▶ _Supplied information_:
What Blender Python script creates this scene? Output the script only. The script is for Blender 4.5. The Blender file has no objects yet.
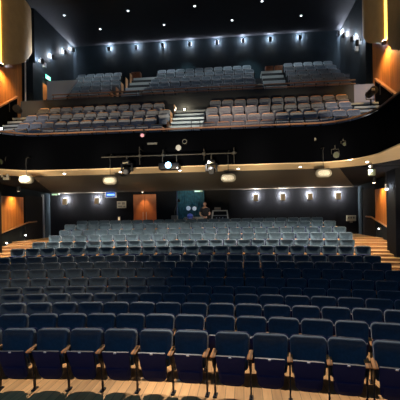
import bpy, bmesh, math, random
from mathutils import Vector, Matrix
random.seed(7)
C = bpy.context.scene.collection
SC = bpy.context.scene
R = math.radians

# ------------------------------------------------------------------ camera, world, lights, exposure
cam_d = bpy.data.cameras.new('camera'); cam_d.sensor_width = 36; cam_d.lens = 36.0
cam_d.shift_y = 0.0375; cam_d.clip_end = 200
cam = bpy.data.objects.new('camera', cam_d); C.objects.link(cam)
cam.matrix_world = (Matrix.Translation((2.4, 0, 2.72)) @ Matrix.Rotation(R(6), 4, 'Z')
                    @ Matrix.Rotation(R(90), 4, 'X') @ Matrix.Rotation(R(-0.95), 4, 'Z'))
SC.camera = cam
w = bpy.data.worlds.new('world'); SC.world = w; w.use_nodes = True
w.node_tree.nodes['Background'].inputs[0].default_value = (0.45, 0.6, 1.0, 1)
w.node_tree.nodes['Background'].inputs[1].default_value = 0.05
SC.view_settings.view_transform = 'Standard'; SC.view_settings.look = 'None'
SC.view_settings.gamma = 1; SC.view_settings.exposure = 0.0
SC.view_settings.use_curve_mapping = False

def lamp(name, kind, loc, energy, col=(1, 1, 1), target=None, size=0.1, angle=60, blend=0.6, parent=None, sx=None, sy=None):
    d = bpy.data.lights.new(name, kind); d.energy = energy; d.color = col
    if kind == 'SPOT':
        d.spot_size = R(angle); d.spot_blend = blend; d.shadow_soft_size = size
    elif kind == 'POINT': d.shadow_soft_size = size
    elif kind == 'AREA':
        d.shape = 'RECTANGLE'; d.size = sx or size; d.size_y = sy or size
    o = bpy.data.objects.new(name, d); C.objects.link(o); o.location = loc
    if target is not None:
        o.rotation_euler = (Vector(target) - Vector(loc)).to_track_quat('-Z', 'Y').to_euler()
    if parent: o.parent = parent
    return o

lamp('back_wall_wash', 'SPOT', (-.9, 22.6, 13.5), 420, (.55, .90, .95), (-.9, 24.65, 10.6), .1, 50, 1.0)
lamp('back_wall_wash', 'SPOT', (2.9, 22.6, 13.5), 420, (.55, .90, .95), (2.9, 24.65, 10.6), .1, 50, 1.0)
for s in (-1, 1):
    lamp('aisle_step_fill', 'SPOT', (s*7.6, 16.3, 4.2), 260, (1.0, .82, .54), (s*7.8, 16.5, .9), .06, 110, .8)  # added fill to brighten the wooden aisle steps, no lamp known there
for k in range(6):
    xx = -5.6+2.3*k
    lamp('row_fill_light', 'SPOT', (xx, 13.55, 4.55), 330, (1.0, .93, .80), (xx, 14.9, 1.0), .06, 95, .8)  # added unseen fill to brighten the stalls rows under the balcony edge
WARM = (1.0, 0.72, 0.42); WHITE = (1.0, 0.93, 0.85); COOL = (0.75, 0.87, 1.0)
# ceiling spotlights over the stalls: light the first rows and the wooden floor from above and behind
lamp('ceiling_spot_light', 'SPOT', (-1.6, 13.2, 12.8), 7500, (1.0, 0.88, 0.76), (-0.9, 5.9, 0), .10, 26, .6)
lamp('ceiling_spot_light', 'SPOT', (3.4, 13.2, 12.8), 7500, (1.0, 0.88, 0.76), (3.4, 5.6, 0), .10, 26, .6)
lamp('ceiling_spot_light', 'SPOT', (-2.5, 3.5, 12.5), 5500, (1.0, 0.78, 0.58), (-2.9, 10.4, 0.9), .3, 30, 1.0)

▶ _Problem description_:
In the copy, include no pictures; restate the listing above exactly.

▶ _Solution for this task_:
What Blender Python script creates this scene? Output the script only. The script is for Blender 4.5. The Blender file has no objects yet.
import bpy, bmesh, math, random
from mathutils import Vector, Matrix
random.seed(7)
C = bpy.context.scene.collection
SC = bpy.context.scene
R = math.radians

# ------------------------------------------------------------------ camera, world, lights, exposure
cam_d = bpy.data.cameras.new('camera'); cam_d.sensor_width = 36; cam_d.lens = 36.0
cam_d.shift_y = 0.0375; cam_d.clip_end = 200
cam = bpy.data.objects.new('camera', cam_d); C.objects.link(cam)
cam.matrix_world = (Matrix.Translation((2.4, 0, 2.72)) @ Matrix.Rotation(R(6), 4, 'Z')
                    @ Matrix.Rotation(R(90), 4, 'X') @ Matrix.Rotation(R(-0.95), 4, 'Z'))
SC.camera = cam
w = bpy.data.worlds.new('world'); SC.world = w; w.use_nodes = True
w.node_tree.nodes['Background'].inputs[0].default_value = (0.45, 0.6, 1.0, 1)
w.node_tree.nodes['Background'].inputs[1].default_value = 0.05
SC.view_settings.view_transform = 'Standard'; SC.view_settings.look = 'None'
SC.view_settings.gamma = 1; SC.view_settings.exposure = 0.0
SC.view_settings.use_curve_mapping = False

def lamp(name, kind, loc, energy, col=(1, 1, 1), target=None, size=0.1, angle=60, blend=0.6, parent=None, sx=None, sy=None):
    d = bpy.data.lights.new(name, kind); d.energy = energy; d.color = col
    if kind == 'SPOT':
        d.spot_size = R(angle); d.spot_blend = blend; d.shadow_soft_size = size
    elif kind == 'POINT': d.shadow_soft_size = size
    elif kind == 'AREA':
        d.shape = 'RECTANGLE'; d.size = sx or size; d.size_y = sy or size
    o = bpy.data.objects.new(name, d); C.objects.link(o); o.location = loc
    if target is not None:
        o.rotation_euler = (Vector(target) - Vector(loc)).to_track_quat('-Z', 'Y').to_euler()
    if parent: o.parent = parent
    return o

lamp('back_wall_wash', 'SPOT', (-.9, 22.6, 13.5), 420, (.55, .90, .95), (-.9, 24.65, 10.6), .1, 50, 1.0)
lamp('back_wall_wash', 'SPOT', (2.9, 22.6, 13.5), 420, (.55, .90, .95), (2.9, 24.65, 10.6), .1, 50, 1.0)
for s in (-1, 1):
    lamp('aisle_step_fill', 'SPOT', (s*7.6, 16.3, 4.2), 260, (1.0, .82, .54), (s*7.8, 16.5, .9), .06, 110, .8)  # added fill to brighten the wooden aisle steps, no lamp known there
for k in range(6):
    xx = -5.6+2.3*k
    lamp('row_fill_light', 'SPOT', (xx, 13.55, 4.55), 330, (1.0, .93, .80), (xx, 14.9, 1.0), .06, 95, .8)  # added unseen fill to brighten the stalls rows under the balcony edge
WARM = (1.0, 0.72, 0.42); WHITE = (1.0, 0.93, 0.85); COOL = (0.75, 0.87, 1.0)
# ceiling spotlights over the stalls: light the first rows and the wooden floor from above and behind
lamp('ceiling_spot_light', 'SPOT', (-1.6, 13.2, 12.8), 7500, (1.0, 0.88, 0.76), (-0.9, 5.9, 0), .10, 26, .6)
lamp('ceiling_spot_light', 'SPOT', (3.4, 13.2, 12.8), 7500, (1.0, 0.88, 0.76), (3.4, 5.6, 0), .10, 26, .6)
lamp('ceiling_spot_light', 'SPOT', (-2.5, 3.5, 12.5), 5500, (1.0, 0.78, 0.58), (-2.9, 10.4, 0.9), .3, 30, 1.0)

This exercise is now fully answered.